## Supplied material:
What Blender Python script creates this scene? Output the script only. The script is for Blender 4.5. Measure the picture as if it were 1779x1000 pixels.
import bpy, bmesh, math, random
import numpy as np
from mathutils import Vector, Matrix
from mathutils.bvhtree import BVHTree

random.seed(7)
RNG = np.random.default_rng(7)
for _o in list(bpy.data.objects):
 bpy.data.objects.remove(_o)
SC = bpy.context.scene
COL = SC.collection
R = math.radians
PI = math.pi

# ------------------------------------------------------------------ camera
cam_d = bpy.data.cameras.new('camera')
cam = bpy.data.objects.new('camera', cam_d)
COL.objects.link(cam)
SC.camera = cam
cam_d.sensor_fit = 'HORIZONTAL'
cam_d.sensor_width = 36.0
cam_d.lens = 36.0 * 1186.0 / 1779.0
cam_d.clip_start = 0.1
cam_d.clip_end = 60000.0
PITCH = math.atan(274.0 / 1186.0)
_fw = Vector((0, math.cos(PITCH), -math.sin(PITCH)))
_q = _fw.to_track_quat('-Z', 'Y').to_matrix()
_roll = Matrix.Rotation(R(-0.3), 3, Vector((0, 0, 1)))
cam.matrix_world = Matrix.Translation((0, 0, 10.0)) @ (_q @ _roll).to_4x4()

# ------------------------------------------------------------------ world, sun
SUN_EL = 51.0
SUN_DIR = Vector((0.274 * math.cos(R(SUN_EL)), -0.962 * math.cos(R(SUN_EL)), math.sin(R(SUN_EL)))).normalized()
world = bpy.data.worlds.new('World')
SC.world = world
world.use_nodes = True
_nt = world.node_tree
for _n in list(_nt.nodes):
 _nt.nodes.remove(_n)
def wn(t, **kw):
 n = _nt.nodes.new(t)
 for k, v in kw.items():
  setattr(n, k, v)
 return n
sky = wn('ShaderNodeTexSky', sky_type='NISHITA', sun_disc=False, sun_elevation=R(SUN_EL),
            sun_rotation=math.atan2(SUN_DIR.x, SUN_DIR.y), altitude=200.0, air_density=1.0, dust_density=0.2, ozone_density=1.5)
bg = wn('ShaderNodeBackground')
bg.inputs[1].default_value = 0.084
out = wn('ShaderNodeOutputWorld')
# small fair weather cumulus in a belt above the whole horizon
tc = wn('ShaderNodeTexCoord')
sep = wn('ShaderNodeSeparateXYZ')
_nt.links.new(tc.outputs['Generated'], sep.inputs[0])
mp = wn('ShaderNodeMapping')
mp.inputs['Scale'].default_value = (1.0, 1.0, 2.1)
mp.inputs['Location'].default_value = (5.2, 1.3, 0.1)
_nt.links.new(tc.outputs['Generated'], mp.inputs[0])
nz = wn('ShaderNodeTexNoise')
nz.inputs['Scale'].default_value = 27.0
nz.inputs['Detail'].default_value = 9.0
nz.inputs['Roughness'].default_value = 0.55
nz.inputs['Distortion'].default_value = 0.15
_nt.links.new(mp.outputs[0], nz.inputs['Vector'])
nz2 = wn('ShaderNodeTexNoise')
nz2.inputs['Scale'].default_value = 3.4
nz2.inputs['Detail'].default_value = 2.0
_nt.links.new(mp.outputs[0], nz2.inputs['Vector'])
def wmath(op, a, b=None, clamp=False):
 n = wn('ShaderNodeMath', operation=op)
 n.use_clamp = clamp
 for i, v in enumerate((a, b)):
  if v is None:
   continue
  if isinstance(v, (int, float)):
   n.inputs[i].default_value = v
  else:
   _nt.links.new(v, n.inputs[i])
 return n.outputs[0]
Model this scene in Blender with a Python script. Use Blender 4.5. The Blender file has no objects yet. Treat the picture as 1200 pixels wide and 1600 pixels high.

## Task objective:
Beginning at the first line above, repeat exactly until the line containing "from mathutils.bvhtree import BVHTree", which is included.

## Answer to the problem:
What Blender Python script creates this scene? Output the script only. The script is for Blender 4.5. Measure the picture as if it were 1779x1000 pixels.
import bpy, bmesh, math, random
import numpy as np
from mathutils import Vector, Matrix
from mathutils.bvhtree import BVHTree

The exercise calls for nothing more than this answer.